◆ Exercise directions
A precise retyping is required of every line from the one containing "Write part 4" down to the one containing "return lambda u, v: (u", both included, and of no other line.

+ + + + + + +

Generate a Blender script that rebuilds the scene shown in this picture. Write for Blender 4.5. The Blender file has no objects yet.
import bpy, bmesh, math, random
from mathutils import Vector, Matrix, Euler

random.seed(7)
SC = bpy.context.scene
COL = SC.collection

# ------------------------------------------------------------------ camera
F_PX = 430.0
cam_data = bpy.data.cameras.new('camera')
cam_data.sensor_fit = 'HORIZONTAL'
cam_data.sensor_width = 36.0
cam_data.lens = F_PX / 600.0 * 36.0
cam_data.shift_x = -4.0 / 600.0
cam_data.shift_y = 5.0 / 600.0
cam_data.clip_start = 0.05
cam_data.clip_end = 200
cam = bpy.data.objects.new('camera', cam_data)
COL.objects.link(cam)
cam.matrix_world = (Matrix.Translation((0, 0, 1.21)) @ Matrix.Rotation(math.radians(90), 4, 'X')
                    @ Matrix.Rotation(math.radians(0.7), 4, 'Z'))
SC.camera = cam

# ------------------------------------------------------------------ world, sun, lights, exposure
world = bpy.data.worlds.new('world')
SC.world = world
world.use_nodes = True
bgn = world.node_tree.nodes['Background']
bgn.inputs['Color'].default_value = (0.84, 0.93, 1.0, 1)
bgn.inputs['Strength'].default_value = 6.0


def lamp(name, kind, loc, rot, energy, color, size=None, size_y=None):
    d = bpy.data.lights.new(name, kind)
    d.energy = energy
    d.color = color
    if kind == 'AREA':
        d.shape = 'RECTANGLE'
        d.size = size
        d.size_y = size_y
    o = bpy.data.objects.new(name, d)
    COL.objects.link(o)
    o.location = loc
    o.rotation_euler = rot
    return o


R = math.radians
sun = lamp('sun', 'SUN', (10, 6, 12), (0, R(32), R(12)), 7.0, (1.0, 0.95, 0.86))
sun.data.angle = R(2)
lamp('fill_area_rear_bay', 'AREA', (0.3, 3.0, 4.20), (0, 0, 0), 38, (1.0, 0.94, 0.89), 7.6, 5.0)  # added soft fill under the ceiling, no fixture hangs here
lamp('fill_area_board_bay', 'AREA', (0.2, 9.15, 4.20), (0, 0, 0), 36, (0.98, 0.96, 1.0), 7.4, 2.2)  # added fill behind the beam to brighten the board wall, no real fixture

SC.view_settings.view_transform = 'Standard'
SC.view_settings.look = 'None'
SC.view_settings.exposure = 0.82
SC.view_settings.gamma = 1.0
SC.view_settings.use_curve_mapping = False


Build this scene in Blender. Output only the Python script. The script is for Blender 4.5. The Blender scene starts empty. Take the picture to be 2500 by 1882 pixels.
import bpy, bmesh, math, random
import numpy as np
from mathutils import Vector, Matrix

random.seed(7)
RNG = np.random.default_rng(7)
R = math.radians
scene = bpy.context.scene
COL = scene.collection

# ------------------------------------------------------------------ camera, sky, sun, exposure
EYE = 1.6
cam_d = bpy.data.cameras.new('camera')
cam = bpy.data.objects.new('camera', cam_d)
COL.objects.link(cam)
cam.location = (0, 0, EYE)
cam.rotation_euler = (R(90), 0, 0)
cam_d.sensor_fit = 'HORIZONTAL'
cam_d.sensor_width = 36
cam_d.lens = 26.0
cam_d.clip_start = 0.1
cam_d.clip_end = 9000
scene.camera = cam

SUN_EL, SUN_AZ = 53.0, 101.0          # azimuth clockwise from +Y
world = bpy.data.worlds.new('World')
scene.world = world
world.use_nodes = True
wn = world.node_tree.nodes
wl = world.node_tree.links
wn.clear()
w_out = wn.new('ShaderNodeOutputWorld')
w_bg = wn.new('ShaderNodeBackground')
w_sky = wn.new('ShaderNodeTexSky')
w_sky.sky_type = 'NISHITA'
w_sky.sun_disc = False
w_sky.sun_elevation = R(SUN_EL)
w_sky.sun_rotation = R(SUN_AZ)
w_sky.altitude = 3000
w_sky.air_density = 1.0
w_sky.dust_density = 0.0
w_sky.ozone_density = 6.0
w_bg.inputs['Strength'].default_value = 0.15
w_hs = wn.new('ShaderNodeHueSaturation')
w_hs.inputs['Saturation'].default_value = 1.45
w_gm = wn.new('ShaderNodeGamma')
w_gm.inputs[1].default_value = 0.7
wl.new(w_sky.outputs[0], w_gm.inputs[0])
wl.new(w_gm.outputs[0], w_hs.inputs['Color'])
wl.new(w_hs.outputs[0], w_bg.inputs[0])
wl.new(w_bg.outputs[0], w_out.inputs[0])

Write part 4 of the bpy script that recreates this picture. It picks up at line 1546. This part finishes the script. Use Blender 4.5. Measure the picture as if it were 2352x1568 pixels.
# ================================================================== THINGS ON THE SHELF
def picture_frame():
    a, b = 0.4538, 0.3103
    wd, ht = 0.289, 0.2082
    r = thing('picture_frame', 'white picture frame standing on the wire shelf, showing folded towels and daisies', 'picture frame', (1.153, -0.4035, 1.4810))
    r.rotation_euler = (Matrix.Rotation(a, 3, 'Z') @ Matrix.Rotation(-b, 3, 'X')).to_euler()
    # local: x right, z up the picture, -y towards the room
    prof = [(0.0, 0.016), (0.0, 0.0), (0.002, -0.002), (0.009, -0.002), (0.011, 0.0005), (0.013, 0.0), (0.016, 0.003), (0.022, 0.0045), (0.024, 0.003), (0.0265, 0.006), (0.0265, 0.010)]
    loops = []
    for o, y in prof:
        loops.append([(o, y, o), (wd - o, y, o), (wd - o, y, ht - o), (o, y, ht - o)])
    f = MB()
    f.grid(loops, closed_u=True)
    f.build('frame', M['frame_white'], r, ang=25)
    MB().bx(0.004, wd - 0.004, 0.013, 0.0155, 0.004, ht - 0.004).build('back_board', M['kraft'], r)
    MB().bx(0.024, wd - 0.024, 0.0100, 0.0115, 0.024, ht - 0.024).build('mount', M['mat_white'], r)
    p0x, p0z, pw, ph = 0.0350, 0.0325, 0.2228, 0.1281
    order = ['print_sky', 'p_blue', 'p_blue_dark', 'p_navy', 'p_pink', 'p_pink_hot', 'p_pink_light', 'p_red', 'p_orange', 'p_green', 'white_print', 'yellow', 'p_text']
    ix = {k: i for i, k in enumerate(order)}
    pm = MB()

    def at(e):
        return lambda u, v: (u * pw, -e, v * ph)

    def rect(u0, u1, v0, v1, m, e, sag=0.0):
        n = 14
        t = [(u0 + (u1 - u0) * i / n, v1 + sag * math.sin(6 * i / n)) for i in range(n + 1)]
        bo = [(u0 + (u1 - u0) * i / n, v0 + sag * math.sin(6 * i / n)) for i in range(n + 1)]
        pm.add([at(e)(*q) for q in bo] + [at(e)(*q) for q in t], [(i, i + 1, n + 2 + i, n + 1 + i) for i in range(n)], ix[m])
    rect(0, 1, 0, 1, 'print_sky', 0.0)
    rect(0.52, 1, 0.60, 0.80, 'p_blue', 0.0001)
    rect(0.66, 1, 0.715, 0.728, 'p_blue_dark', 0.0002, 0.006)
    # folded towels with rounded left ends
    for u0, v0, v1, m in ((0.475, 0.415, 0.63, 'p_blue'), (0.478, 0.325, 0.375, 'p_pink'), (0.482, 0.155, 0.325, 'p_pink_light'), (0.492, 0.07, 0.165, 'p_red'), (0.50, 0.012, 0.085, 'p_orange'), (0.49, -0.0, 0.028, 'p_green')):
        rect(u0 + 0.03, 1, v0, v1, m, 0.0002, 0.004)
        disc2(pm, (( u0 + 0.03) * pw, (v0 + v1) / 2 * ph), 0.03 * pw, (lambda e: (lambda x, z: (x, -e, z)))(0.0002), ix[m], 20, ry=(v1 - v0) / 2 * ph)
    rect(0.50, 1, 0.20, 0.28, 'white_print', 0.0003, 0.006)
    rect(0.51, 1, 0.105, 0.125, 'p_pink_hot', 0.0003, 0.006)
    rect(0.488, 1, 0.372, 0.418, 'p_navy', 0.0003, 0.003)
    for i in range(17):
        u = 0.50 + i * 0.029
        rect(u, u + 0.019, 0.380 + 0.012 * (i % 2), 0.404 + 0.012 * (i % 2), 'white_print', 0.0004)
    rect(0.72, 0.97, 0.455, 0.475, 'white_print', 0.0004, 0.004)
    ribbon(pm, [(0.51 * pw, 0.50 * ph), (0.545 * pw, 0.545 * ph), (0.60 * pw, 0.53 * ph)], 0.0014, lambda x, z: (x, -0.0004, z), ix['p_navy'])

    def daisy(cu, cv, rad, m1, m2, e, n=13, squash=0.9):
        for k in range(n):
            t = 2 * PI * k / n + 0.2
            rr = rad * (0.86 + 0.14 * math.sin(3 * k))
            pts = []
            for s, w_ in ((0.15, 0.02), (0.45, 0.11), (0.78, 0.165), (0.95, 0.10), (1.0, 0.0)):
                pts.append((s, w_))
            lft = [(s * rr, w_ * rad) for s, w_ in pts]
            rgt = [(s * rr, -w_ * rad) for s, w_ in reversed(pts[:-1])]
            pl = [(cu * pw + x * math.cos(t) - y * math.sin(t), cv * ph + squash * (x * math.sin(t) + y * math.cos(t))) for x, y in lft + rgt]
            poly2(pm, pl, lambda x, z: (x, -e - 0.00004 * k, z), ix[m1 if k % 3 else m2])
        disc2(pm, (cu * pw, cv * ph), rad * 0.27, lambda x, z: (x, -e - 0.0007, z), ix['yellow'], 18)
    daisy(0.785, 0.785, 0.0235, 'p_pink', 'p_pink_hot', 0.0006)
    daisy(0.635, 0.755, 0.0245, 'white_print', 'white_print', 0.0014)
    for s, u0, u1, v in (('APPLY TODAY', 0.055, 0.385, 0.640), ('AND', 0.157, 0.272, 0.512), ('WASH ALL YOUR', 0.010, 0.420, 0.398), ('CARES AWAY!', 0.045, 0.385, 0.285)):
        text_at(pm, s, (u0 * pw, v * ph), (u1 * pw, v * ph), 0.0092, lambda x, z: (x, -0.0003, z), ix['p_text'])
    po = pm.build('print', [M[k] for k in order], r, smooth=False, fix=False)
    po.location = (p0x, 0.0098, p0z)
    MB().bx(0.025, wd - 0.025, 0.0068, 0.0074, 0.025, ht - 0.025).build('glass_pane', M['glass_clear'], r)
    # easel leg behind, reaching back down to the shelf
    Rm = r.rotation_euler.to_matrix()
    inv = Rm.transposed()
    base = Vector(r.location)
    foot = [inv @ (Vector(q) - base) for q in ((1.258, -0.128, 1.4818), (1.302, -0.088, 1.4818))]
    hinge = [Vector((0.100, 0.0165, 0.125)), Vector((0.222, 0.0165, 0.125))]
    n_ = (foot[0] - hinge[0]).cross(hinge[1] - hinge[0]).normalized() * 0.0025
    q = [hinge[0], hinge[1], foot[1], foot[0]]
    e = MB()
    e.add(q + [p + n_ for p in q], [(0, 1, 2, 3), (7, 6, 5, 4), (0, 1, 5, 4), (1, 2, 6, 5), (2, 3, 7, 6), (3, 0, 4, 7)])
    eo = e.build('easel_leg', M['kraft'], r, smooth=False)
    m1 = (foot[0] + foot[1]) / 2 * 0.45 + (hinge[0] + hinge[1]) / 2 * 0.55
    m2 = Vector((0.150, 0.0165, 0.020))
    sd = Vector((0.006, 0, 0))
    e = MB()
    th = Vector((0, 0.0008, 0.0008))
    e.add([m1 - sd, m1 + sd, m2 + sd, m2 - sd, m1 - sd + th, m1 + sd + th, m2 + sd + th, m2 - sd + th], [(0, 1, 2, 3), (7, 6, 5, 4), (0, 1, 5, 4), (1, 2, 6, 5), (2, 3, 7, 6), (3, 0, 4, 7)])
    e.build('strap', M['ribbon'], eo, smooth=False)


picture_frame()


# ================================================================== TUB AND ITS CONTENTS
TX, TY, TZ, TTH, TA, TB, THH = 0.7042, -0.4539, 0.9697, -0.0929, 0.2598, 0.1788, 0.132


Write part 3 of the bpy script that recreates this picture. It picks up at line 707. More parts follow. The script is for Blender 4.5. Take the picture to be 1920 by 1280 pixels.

+ + + + + + +

◆ Correct answer
Write part 4 of the bpy script that recreates this picture. It picks up at line 1546. This part finishes the script. Use Blender 4.5. Measure the picture as if it were 2352x1568 pixels.
# ================================================================== THINGS ON THE SHELF
def picture_frame():
    a, b = 0.4538, 0.3103
    wd, ht = 0.289, 0.2082
    r = thing('picture_frame', 'white picture frame standing on the wire shelf, showing folded towels and daisies', 'picture frame', (1.153, -0.4035, 1.4810))
    r.rotation_euler = (Matrix.Rotation(a, 3, 'Z') @ Matrix.Rotation(-b, 3, 'X')).to_euler()
    # local: x right, z up the picture, -y towards the room
    prof = [(0.0, 0.016), (0.0, 0.0), (0.002, -0.002), (0.009, -0.002), (0.011, 0.0005), (0.013, 0.0), (0.016, 0.003), (0.022, 0.0045), (0.024, 0.003), (0.0265, 0.006), (0.0265, 0.010)]
    loops = []
    for o, y in prof:
        loops.append([(o, y, o), (wd - o, y, o), (wd - o, y, ht - o), (o, y, ht - o)])
    f = MB()
    f.grid(loops, closed_u=True)
    f.build('frame', M['frame_white'], r, ang=25)
    MB().bx(0.004, wd - 0.004, 0.013, 0.0155, 0.004, ht - 0.004).build('back_board', M['kraft'], r)
    MB().bx(0.024, wd - 0.024, 0.0100, 0.0115, 0.024, ht - 0.024).build('mount', M['mat_white'], r)
    p0x, p0z, pw, ph = 0.0350, 0.0325, 0.2228, 0.1281
    order = ['print_sky', 'p_blue', 'p_blue_dark', 'p_navy', 'p_pink', 'p_pink_hot', 'p_pink_light', 'p_red', 'p_orange', 'p_green', 'white_print', 'yellow', 'p_text']
    ix = {k: i for i, k in enumerate(order)}
    pm = MB()

    def at(e):
        return lambda u, v: (u * pw, -e, v * ph)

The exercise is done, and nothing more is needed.